Exercise brief:
Repeat every line, exactly, from the very first through the one where "tag(bw, 'pale bank" appears. Add nothing else.
================
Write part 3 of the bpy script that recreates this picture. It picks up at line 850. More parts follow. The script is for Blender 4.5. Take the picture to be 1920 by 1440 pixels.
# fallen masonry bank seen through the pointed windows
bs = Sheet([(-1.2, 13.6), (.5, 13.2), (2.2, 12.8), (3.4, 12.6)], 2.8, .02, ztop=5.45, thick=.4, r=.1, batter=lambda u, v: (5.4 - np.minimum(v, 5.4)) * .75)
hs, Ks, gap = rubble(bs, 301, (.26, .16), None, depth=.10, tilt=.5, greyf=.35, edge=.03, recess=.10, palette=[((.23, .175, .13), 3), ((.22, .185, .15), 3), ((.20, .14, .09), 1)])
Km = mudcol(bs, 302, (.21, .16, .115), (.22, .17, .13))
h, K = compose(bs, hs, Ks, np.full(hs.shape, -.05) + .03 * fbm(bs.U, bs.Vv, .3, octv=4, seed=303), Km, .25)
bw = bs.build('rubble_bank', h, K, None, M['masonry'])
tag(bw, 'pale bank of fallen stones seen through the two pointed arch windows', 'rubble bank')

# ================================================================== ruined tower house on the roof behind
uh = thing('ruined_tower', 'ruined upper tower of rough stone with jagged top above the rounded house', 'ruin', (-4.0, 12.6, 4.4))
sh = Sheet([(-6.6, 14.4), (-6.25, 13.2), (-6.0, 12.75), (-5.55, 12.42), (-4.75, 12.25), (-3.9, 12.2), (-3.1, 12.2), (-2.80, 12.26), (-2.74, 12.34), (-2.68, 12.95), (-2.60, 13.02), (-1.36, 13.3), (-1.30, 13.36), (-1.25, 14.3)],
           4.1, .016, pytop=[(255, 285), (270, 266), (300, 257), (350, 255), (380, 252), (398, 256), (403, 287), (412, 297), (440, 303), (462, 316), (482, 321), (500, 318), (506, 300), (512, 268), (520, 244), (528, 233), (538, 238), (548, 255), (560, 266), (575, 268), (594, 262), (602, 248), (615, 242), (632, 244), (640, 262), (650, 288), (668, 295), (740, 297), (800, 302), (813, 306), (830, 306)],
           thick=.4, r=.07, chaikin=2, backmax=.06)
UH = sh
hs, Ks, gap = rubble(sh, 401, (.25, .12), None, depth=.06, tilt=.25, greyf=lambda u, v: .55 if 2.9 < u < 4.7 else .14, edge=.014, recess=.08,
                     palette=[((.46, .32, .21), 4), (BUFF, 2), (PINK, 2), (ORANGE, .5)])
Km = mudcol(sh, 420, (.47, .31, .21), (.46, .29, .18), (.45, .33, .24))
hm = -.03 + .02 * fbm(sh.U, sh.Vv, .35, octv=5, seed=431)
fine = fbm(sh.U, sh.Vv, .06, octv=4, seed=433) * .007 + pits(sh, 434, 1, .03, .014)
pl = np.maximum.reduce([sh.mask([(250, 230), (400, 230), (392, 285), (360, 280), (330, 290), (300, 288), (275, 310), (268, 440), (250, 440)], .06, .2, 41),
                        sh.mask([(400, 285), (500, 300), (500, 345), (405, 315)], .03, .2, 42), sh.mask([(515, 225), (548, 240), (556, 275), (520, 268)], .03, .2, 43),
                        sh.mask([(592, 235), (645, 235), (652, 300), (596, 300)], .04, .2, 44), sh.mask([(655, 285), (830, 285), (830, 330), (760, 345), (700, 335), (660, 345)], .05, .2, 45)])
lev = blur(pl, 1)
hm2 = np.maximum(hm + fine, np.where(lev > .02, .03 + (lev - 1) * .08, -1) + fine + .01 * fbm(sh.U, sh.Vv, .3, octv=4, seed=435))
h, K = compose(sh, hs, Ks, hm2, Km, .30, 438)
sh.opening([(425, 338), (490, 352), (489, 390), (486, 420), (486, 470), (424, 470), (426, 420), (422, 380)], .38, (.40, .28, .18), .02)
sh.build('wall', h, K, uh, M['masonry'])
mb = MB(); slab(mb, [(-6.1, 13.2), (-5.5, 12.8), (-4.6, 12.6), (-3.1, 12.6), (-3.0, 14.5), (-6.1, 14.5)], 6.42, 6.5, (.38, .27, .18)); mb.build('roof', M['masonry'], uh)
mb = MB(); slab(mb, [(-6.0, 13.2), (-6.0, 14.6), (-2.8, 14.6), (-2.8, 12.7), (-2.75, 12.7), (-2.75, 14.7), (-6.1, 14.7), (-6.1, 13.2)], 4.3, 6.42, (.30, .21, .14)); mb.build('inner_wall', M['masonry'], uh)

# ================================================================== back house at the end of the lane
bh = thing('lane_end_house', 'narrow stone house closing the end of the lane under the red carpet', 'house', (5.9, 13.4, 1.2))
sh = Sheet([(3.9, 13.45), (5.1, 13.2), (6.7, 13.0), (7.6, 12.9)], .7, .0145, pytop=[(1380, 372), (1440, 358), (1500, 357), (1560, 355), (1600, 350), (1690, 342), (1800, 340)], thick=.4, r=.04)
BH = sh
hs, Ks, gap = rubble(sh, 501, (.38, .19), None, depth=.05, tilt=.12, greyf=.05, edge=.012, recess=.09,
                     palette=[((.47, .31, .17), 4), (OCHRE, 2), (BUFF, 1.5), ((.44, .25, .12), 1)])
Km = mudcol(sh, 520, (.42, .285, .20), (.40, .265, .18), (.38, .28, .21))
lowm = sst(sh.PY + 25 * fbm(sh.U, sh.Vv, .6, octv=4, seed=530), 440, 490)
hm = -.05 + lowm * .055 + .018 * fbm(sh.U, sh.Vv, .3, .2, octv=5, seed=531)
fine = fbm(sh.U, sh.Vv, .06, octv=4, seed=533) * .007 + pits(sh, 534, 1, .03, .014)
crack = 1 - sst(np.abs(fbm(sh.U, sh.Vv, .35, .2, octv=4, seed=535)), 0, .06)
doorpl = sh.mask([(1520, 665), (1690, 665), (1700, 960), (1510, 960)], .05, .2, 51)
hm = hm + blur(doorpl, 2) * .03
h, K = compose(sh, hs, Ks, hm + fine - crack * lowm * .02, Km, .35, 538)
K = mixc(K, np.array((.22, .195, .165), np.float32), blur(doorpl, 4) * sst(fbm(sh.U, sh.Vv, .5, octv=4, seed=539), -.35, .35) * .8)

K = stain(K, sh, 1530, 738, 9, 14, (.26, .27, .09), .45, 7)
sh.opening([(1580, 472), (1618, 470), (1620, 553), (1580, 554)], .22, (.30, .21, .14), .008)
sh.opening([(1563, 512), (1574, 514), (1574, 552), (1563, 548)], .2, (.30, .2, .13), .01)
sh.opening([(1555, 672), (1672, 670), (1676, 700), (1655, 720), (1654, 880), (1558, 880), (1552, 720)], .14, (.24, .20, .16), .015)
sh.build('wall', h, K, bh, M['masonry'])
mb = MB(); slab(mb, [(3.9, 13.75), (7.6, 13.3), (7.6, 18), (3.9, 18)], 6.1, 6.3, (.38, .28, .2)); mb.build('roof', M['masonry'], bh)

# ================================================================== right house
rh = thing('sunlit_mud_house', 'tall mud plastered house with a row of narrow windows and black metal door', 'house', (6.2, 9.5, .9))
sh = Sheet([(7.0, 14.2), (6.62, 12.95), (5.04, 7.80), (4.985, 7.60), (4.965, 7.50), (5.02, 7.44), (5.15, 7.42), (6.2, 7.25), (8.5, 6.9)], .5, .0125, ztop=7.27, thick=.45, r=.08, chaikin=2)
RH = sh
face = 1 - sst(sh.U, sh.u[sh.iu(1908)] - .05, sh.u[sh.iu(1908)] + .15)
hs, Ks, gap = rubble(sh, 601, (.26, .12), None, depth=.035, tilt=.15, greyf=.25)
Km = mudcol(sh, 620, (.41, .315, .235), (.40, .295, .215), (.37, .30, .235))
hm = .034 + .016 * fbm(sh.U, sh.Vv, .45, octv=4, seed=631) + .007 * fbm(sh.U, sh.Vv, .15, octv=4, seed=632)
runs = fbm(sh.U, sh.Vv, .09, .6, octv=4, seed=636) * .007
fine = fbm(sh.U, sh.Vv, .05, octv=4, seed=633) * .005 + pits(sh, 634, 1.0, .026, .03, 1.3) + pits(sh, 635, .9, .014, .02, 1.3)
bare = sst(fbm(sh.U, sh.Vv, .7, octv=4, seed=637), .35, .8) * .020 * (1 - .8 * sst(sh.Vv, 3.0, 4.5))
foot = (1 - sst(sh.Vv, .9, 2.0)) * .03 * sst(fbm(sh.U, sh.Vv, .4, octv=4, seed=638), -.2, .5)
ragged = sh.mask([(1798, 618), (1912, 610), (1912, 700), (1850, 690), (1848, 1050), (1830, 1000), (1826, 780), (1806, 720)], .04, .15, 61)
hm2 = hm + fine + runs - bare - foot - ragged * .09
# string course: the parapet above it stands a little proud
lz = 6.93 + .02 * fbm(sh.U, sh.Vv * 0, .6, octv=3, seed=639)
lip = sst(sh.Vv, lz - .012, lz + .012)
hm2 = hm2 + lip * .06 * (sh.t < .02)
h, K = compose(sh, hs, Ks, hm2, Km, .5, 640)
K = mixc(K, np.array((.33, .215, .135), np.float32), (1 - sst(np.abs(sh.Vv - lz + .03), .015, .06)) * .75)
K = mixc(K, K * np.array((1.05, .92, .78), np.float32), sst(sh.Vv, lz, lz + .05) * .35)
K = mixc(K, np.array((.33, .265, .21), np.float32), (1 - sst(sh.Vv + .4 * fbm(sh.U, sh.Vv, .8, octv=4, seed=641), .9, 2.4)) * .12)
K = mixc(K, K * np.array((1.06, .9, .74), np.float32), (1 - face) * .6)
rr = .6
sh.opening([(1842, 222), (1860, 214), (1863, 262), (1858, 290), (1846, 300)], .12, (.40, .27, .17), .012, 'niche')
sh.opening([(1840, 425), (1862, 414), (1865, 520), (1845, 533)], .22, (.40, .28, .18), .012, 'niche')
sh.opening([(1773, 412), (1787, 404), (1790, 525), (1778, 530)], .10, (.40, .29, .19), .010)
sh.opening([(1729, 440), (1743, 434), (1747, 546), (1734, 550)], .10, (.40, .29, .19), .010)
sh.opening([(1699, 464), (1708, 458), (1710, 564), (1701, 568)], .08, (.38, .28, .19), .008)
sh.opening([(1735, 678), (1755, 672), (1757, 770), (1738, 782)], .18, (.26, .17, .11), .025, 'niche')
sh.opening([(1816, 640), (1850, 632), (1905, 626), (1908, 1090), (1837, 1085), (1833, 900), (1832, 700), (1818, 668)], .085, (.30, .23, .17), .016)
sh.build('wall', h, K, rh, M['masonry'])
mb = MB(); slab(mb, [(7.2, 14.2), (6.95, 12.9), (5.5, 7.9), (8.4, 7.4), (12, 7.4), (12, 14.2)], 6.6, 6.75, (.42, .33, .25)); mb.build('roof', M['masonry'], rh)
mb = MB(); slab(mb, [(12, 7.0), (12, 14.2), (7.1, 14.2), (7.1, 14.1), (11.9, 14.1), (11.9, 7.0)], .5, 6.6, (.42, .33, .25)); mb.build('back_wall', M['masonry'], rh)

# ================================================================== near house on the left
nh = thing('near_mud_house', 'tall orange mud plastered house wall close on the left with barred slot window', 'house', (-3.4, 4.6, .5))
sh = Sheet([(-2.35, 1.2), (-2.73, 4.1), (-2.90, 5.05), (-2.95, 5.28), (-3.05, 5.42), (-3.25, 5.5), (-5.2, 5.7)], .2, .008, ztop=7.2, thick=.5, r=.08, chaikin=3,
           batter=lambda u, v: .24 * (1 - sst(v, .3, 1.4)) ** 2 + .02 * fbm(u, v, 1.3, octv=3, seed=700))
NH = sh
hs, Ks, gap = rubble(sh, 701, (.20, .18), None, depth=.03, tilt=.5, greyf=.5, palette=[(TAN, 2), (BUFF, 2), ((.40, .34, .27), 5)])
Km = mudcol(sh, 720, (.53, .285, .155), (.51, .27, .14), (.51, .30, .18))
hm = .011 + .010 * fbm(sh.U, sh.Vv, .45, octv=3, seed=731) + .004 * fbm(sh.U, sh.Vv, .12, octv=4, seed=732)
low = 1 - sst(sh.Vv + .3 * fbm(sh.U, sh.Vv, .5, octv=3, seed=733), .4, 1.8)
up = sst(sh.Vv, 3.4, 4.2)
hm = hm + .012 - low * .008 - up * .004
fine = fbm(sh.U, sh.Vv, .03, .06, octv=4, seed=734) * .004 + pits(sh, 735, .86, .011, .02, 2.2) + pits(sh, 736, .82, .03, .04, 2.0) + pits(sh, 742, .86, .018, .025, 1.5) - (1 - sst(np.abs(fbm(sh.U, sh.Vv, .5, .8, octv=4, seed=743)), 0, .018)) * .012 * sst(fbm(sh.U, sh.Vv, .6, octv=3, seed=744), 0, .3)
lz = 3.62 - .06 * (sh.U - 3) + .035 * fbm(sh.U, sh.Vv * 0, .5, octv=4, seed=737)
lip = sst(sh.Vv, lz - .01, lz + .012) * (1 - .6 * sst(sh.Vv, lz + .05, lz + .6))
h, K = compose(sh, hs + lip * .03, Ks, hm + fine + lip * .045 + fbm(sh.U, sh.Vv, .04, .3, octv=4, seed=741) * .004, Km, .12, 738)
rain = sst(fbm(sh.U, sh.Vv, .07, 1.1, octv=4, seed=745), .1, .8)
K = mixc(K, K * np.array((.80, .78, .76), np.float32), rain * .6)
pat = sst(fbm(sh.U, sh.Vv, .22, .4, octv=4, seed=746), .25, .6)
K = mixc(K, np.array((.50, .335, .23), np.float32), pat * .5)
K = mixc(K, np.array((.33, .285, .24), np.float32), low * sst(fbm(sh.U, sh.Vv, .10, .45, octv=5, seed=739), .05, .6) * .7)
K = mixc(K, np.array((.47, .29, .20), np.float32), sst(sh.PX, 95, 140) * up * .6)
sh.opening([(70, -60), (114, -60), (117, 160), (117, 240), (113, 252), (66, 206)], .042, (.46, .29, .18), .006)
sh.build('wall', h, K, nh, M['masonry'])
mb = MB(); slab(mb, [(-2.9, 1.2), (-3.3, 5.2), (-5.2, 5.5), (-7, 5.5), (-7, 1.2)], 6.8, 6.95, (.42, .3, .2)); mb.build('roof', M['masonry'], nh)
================
The solution:
Write part 3 of the bpy script that recreates this picture. It picks up at line 850. More parts follow. The script is for Blender 4.5. Take the picture to be 1920 by 1440 pixels.
# fallen masonry bank seen through the pointed windows
bs = Sheet([(-1.2, 13.6), (.5, 13.2), (2.2, 12.8), (3.4, 12.6)], 2.8, .02, ztop=5.45, thick=.4, r=.1, batter=lambda u, v: (5.4 - np.minimum(v, 5.4)) * .75)
hs, Ks, gap = rubble(bs, 301, (.26, .16), None, depth=.10, tilt=.5, greyf=.35, edge=.03, recess=.10, palette=[((.23, .175, .13), 3), ((.22, .185, .15), 3), ((.20, .14, .09), 1)])
Km = mudcol(bs, 302, (.21, .16, .115), (.22, .17, .13))
h, K = compose(bs, hs, Ks, np.full(hs.shape, -.05) + .03 * fbm(bs.U, bs.Vv, .3, octv=4, seed=303), Km, .25)
bw = bs.build('rubble_bank', h, K, None, M['masonry'])
tag(bw, 'pale bank of fallen stones seen through the two pointed arch windows', 'rubble bank')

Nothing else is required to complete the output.